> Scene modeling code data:
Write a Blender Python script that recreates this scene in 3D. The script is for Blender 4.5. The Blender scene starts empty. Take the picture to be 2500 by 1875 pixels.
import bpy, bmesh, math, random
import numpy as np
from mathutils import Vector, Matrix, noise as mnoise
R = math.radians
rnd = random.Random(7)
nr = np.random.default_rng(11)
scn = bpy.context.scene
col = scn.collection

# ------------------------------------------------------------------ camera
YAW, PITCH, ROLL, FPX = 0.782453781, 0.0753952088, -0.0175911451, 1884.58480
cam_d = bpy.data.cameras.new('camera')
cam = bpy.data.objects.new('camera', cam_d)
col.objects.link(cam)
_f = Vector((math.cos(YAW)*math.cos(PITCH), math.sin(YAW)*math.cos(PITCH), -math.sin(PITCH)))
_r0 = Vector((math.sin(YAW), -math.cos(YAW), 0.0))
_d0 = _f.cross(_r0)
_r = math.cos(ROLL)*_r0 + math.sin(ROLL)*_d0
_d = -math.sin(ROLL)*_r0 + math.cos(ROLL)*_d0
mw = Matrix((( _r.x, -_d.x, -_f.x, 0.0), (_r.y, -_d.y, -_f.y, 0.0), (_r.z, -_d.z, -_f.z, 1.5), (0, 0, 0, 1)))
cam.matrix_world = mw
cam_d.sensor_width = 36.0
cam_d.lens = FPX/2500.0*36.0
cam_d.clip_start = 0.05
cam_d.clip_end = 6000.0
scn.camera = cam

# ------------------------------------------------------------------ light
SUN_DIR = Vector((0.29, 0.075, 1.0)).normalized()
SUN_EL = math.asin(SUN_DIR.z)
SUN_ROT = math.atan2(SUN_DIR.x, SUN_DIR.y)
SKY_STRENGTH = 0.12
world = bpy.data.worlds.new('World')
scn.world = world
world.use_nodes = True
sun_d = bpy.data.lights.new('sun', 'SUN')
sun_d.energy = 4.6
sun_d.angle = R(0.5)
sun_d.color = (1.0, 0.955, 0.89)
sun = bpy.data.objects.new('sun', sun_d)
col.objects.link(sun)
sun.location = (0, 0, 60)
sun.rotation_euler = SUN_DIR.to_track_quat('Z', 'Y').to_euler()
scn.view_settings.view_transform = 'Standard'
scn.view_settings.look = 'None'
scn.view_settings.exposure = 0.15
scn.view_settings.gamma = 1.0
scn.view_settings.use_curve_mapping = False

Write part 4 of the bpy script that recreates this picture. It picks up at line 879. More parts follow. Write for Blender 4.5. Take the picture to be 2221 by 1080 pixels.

> TASK STATEMENT:
Take the listing above and write it out again exactly.

> ANSWER:
Write a Blender Python script that recreates this scene in 3D. The script is for Blender 4.5. The Blender scene starts empty. Take the picture to be 2500 by 1875 pixels.
import bpy, bmesh, math, random
import numpy as np
from mathutils import Vector, Matrix, noise as mnoise
R = math.radians
rnd = random.Random(7)
nr = np.random.default_rng(11)
scn = bpy.context.scene
col = scn.collection

# ------------------------------------------------------------------ camera
YAW, PITCH, ROLL, FPX = 0.782453781, 0.0753952088, -0.0175911451, 1884.58480
cam_d = bpy.data.cameras.new('camera')
cam = bpy.data.objects.new('camera', cam_d)
col.objects.link(cam)
_f = Vector((math.cos(YAW)*math.cos(PITCH), math.sin(YAW)*math.cos(PITCH), -math.sin(PITCH)))
_r0 = Vector((math.sin(YAW), -math.cos(YAW), 0.0))
_d0 = _f.cross(_r0)
_r = math.cos(ROLL)*_r0 + math.sin(ROLL)*_d0
_d = -math.sin(ROLL)*_r0 + math.cos(ROLL)*_d0
mw = Matrix((( _r.x, -_d.x, -_f.x, 0.0), (_r.y, -_d.y, -_f.y, 0.0), (_r.z, -_d.z, -_f.z, 1.5), (0, 0, 0, 1)))
cam.matrix_world = mw
cam_d.sensor_width = 36.0
cam_d.lens = FPX/2500.0*36.0
cam_d.clip_start = 0.05
cam_d.clip_end = 6000.0
scn.camera = cam

# ------------------------------------------------------------------ light
SUN_DIR = Vector((0.29, 0.075, 1.0)).normalized()
SUN_EL = math.asin(SUN_DIR.z)
SUN_ROT = math.atan2(SUN_DIR.x, SUN_DIR.y)
SKY_STRENGTH = 0.12
world = bpy.data.worlds.new('World')
scn.world = world
world.use_nodes = True
sun_d = bpy.data.lights.new('sun', 'SUN')
sun_d.energy = 4.6
sun_d.angle = R(0.5)
sun_d.color = (1.0, 0.955, 0.89)
sun = bpy.data.objects.new('sun', sun_d)
col.objects.link(sun)
sun.location = (0, 0, 60)
sun.rotation_euler = SUN_DIR.to_track_quat('Z', 'Y').to_euler()
scn.view_settings.view_transform = 'Standard'
scn.view_settings.look = 'None'
scn.view_settings.exposure = 0.15
scn.view_settings.gamma = 1.0
scn.view_settings.use_curve_mapping = False

Write part 4 of the bpy script that recreates this picture. It picks up at line 879. More parts follow. Write for Blender 4.5. Take the picture to be 2221 by 1080 pixels.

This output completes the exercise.